▸ Instructions for the task: Copy each line with the word "Blender" in it.

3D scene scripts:
━━━━━━━━

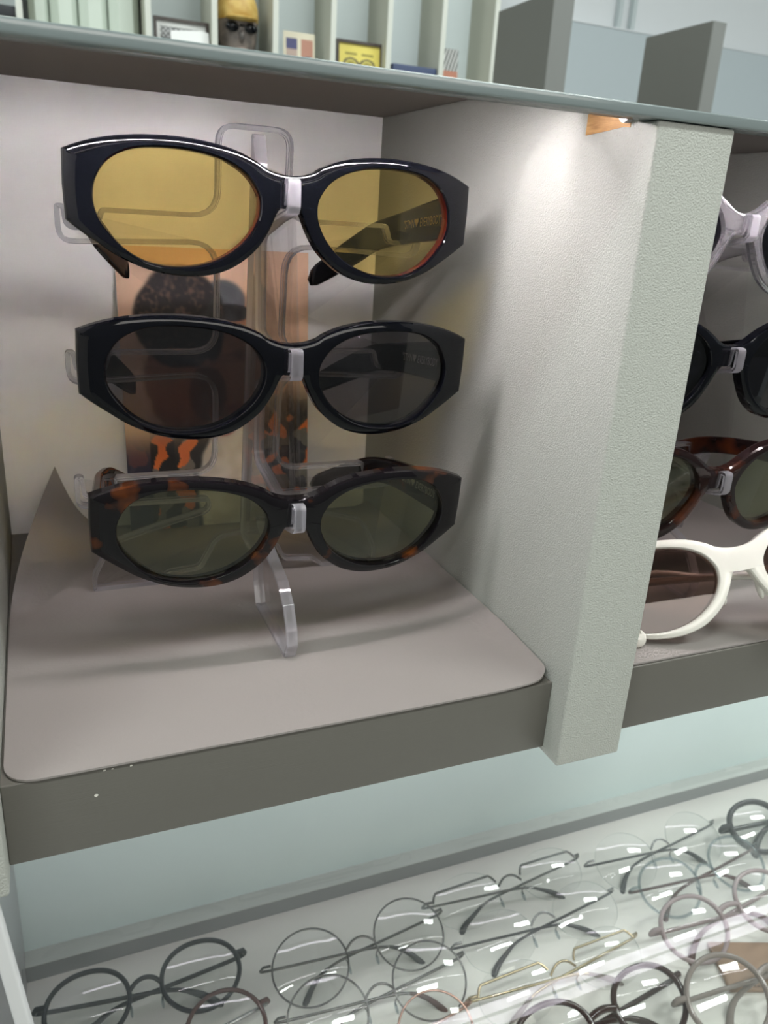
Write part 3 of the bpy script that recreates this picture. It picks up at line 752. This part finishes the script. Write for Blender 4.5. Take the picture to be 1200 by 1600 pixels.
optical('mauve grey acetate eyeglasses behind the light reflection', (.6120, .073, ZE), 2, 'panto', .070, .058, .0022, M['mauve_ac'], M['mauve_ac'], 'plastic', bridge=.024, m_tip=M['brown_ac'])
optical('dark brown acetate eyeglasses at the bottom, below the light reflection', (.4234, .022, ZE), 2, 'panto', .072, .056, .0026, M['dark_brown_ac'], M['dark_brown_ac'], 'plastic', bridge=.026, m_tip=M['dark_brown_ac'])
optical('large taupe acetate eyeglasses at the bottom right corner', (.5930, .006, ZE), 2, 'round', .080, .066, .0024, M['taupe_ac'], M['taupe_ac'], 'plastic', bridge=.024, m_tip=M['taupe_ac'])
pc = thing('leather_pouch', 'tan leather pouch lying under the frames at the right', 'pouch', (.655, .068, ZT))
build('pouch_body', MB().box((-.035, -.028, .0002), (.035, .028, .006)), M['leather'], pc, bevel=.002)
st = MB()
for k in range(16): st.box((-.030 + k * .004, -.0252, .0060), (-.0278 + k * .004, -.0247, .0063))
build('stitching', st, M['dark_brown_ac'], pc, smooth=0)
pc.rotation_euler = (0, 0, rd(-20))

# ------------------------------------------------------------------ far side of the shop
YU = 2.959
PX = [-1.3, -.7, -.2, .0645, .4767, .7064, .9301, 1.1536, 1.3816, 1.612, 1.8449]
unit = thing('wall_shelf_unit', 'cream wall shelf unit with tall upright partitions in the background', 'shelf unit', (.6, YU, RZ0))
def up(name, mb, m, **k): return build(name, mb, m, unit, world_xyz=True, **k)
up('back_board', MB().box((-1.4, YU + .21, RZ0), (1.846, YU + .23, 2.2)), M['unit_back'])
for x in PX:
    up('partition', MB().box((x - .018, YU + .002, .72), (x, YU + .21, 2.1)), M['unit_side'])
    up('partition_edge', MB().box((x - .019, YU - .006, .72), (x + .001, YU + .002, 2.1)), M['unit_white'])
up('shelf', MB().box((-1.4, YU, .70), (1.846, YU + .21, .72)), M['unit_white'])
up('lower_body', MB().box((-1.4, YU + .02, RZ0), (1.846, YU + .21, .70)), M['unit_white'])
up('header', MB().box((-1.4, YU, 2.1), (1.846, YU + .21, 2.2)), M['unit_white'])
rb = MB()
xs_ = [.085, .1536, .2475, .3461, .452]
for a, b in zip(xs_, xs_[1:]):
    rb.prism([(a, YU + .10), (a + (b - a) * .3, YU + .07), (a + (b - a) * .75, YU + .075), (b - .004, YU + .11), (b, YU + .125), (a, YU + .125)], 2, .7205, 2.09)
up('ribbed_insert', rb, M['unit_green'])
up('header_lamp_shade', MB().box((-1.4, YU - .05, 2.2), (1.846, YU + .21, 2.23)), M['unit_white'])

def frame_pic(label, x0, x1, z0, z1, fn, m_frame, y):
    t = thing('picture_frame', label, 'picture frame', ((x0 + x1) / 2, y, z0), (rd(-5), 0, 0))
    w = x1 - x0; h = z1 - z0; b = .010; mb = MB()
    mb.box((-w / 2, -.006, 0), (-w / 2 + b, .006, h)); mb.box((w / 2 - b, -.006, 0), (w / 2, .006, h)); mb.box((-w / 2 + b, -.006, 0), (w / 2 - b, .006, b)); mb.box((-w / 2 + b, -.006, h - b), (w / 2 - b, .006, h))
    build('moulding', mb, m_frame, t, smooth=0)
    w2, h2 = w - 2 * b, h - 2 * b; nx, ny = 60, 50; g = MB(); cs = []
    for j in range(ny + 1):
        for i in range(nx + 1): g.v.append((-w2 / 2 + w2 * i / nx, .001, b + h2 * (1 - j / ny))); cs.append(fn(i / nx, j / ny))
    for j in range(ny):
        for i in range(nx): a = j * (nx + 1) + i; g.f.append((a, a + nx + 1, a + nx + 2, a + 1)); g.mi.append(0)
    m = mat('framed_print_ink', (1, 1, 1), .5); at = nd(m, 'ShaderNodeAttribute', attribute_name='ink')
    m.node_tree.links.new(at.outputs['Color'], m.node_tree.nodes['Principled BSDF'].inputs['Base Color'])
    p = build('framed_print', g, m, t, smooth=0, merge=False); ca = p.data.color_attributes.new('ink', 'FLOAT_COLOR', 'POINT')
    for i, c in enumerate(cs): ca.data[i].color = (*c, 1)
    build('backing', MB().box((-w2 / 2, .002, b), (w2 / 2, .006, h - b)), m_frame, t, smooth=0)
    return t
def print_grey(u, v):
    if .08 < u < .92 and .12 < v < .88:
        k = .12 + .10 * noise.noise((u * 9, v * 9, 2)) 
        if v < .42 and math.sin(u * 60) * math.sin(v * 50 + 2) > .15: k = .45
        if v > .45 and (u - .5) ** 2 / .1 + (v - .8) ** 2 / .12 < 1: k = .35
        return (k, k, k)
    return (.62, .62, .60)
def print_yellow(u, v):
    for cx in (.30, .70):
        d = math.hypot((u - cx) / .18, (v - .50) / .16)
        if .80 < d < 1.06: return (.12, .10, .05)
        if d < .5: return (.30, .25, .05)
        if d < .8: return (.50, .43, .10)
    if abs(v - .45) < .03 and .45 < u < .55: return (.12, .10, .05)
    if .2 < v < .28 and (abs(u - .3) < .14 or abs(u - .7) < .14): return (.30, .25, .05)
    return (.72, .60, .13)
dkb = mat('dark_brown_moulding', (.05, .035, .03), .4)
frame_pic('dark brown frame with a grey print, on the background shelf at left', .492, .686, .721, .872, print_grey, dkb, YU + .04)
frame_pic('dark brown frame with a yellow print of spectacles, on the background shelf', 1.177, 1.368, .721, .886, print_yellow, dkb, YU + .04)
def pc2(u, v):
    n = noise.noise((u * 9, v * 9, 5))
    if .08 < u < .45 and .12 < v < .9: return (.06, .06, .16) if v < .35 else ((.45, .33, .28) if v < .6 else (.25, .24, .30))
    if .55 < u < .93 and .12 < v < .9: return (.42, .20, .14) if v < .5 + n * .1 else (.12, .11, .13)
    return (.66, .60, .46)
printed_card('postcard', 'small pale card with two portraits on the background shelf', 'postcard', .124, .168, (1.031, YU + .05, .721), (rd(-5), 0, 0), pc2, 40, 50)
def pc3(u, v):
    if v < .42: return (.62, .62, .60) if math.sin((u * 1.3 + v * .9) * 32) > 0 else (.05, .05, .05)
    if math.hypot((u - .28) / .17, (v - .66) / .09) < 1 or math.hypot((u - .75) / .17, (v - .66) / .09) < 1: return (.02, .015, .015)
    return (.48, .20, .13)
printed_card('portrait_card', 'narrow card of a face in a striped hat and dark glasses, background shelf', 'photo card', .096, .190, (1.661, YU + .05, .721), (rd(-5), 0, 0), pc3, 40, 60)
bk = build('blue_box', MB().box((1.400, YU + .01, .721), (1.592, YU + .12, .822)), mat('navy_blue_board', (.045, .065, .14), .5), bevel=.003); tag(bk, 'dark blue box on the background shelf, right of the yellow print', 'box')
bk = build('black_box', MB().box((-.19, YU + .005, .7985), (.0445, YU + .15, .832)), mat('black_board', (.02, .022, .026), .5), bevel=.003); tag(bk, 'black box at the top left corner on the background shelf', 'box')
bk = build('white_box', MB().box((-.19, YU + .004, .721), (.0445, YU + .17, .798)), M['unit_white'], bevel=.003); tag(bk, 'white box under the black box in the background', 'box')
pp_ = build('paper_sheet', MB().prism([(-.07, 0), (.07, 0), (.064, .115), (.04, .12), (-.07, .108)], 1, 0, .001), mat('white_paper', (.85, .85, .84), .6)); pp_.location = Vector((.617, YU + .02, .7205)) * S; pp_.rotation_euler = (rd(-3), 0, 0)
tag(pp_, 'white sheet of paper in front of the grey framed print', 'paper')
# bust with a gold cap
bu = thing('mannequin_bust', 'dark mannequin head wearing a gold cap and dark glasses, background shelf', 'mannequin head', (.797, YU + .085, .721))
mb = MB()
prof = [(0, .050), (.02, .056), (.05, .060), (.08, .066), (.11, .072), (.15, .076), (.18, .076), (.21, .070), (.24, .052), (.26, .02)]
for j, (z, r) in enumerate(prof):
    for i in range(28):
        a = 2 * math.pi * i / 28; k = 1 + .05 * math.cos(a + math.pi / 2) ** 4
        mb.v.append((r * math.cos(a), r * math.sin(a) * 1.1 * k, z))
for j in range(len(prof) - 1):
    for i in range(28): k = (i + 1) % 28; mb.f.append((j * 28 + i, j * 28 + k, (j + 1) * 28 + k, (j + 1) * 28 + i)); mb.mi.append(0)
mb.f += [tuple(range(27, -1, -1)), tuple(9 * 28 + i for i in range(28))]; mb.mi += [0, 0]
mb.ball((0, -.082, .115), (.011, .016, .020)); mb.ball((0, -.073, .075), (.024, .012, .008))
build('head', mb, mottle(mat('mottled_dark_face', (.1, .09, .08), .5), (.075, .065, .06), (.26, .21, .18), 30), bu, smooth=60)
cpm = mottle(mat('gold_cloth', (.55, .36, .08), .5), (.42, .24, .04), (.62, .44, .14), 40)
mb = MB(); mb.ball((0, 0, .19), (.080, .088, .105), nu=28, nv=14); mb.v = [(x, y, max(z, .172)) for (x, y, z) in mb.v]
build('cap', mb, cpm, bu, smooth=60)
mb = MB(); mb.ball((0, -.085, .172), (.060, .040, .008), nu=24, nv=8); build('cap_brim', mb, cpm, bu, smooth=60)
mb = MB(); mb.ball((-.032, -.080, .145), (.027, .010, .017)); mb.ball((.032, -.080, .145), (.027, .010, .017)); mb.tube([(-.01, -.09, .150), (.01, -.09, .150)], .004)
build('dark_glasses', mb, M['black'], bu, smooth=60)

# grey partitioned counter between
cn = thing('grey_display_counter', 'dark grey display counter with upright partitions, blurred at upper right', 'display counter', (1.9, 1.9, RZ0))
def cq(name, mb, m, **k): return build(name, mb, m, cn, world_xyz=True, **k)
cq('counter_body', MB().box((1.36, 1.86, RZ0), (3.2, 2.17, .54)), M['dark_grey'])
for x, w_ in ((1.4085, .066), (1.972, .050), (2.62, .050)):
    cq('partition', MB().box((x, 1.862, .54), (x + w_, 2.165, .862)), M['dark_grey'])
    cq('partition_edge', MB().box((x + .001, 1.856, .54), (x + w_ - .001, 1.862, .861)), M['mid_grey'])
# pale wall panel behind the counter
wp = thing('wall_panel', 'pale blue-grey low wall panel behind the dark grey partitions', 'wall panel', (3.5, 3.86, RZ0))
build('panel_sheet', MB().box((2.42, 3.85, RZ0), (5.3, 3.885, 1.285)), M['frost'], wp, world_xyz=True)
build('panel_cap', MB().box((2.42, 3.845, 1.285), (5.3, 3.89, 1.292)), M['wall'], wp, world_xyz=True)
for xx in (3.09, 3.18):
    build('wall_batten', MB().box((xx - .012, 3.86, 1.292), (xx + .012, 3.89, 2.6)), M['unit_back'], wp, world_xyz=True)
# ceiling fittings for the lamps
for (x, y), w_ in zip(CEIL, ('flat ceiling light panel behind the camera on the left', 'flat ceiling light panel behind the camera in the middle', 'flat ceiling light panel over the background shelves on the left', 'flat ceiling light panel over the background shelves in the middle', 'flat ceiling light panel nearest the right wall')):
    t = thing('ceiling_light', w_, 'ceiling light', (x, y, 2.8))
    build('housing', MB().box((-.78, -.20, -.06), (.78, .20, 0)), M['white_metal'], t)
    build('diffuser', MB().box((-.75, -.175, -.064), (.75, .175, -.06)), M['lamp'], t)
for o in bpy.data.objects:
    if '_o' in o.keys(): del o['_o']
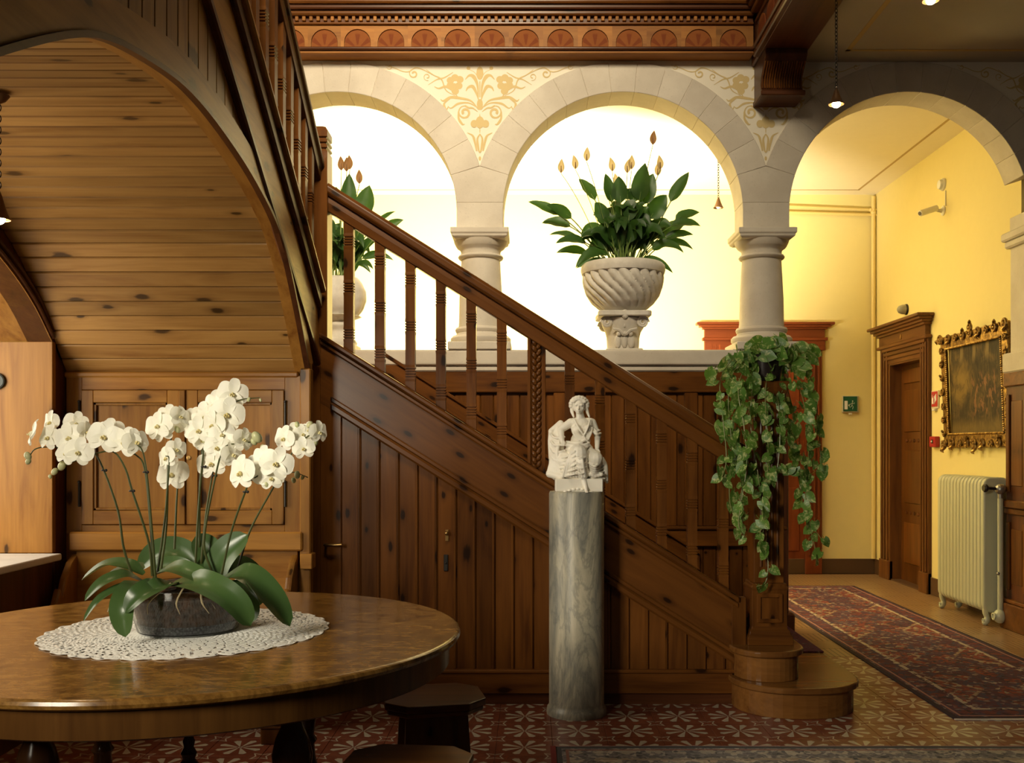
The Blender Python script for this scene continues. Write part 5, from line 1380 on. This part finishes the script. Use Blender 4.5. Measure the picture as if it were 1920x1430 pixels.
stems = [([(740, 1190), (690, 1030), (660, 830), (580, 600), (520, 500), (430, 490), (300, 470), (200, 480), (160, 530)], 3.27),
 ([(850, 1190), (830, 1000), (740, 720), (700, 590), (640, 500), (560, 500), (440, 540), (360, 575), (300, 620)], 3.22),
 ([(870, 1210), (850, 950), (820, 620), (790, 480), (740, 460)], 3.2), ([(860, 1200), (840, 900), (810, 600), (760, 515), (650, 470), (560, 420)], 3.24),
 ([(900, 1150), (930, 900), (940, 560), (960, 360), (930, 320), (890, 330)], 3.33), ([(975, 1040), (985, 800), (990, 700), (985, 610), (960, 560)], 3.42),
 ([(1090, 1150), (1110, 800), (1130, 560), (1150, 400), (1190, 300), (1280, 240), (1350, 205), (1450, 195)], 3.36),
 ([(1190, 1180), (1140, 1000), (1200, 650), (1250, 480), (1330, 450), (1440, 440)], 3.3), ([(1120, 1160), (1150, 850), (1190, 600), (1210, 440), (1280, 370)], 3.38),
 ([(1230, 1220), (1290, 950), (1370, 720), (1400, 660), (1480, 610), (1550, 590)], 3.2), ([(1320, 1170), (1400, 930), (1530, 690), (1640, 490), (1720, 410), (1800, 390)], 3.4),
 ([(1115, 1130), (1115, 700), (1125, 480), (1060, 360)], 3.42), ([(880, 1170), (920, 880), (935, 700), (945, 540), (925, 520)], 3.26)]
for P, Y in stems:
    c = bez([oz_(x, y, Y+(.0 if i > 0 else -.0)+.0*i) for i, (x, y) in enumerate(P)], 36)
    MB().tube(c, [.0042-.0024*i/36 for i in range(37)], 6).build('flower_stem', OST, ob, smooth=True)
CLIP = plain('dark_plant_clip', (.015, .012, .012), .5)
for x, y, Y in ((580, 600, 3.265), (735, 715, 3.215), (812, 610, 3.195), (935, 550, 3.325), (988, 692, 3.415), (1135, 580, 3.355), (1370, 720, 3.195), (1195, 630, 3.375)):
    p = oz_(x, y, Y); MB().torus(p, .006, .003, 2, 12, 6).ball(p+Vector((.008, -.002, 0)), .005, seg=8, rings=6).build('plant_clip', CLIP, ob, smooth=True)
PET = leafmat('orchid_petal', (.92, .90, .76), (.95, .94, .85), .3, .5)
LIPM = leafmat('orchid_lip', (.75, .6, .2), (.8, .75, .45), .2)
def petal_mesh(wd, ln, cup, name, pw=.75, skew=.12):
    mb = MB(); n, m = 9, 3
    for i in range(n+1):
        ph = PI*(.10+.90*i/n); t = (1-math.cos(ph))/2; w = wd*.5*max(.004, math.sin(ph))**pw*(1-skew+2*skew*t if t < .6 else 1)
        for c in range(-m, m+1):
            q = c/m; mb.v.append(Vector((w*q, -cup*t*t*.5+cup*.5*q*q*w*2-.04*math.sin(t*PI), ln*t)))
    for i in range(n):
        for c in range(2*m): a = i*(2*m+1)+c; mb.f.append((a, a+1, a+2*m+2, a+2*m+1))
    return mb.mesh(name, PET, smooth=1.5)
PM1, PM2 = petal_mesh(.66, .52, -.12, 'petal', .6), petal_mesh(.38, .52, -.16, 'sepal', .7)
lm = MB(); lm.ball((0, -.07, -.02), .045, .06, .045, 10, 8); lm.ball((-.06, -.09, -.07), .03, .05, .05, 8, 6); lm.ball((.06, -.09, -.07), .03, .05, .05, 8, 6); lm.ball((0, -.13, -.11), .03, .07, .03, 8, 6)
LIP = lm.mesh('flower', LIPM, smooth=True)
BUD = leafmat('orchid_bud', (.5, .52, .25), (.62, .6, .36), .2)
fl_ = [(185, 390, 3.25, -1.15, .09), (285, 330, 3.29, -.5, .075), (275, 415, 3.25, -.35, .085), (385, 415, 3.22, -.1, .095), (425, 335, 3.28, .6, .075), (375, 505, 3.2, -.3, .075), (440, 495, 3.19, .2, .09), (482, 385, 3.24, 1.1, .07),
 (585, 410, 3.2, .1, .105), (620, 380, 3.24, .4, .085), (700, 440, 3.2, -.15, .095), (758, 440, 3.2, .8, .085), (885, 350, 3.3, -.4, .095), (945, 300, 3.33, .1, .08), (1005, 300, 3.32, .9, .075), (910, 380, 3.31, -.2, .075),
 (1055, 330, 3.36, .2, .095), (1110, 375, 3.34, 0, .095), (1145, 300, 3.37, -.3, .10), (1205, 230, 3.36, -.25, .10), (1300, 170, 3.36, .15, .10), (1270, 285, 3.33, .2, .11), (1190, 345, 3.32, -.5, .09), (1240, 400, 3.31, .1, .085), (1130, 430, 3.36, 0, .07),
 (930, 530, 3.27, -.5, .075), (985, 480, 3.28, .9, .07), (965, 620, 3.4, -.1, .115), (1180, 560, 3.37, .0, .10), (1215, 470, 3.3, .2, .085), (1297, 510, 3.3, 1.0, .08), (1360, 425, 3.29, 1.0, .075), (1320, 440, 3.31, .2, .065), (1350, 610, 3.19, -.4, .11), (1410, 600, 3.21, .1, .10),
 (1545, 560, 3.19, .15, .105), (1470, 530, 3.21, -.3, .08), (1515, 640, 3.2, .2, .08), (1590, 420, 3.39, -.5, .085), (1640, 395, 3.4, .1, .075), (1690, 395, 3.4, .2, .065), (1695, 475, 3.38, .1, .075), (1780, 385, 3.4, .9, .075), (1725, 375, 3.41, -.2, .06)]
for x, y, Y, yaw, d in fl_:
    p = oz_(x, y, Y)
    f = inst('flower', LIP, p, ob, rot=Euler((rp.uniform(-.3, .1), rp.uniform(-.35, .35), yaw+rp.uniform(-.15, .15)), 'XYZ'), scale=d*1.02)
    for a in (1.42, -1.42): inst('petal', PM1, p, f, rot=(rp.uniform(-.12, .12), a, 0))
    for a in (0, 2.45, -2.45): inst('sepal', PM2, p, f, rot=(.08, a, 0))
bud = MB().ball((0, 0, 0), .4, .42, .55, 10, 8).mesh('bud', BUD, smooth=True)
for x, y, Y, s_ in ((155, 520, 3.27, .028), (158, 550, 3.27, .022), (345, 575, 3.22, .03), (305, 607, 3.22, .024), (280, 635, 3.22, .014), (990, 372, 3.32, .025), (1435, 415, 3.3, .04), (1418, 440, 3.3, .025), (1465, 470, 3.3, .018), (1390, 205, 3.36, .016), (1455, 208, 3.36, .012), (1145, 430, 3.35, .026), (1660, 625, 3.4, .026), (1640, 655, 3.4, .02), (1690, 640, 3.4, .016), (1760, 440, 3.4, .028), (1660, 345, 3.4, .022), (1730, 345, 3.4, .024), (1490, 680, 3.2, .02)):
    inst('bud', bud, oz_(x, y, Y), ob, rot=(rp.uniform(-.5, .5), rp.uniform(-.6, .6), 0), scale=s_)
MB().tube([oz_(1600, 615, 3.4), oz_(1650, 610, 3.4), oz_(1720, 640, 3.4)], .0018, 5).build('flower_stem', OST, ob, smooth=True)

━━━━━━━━

▸ Task solution:
Write part 3 of the bpy script that recreates this picture. It picks up at line 752. This part finishes the script. Write for Blender 4.5. Take the picture to be 1200 by 1600 pixels.
The Blender Python script for this scene continues. Write part 5, from line 1380 on. This part finishes the script. Use Blender 4.5. Measure the picture as if it were 1920x1430 pixels.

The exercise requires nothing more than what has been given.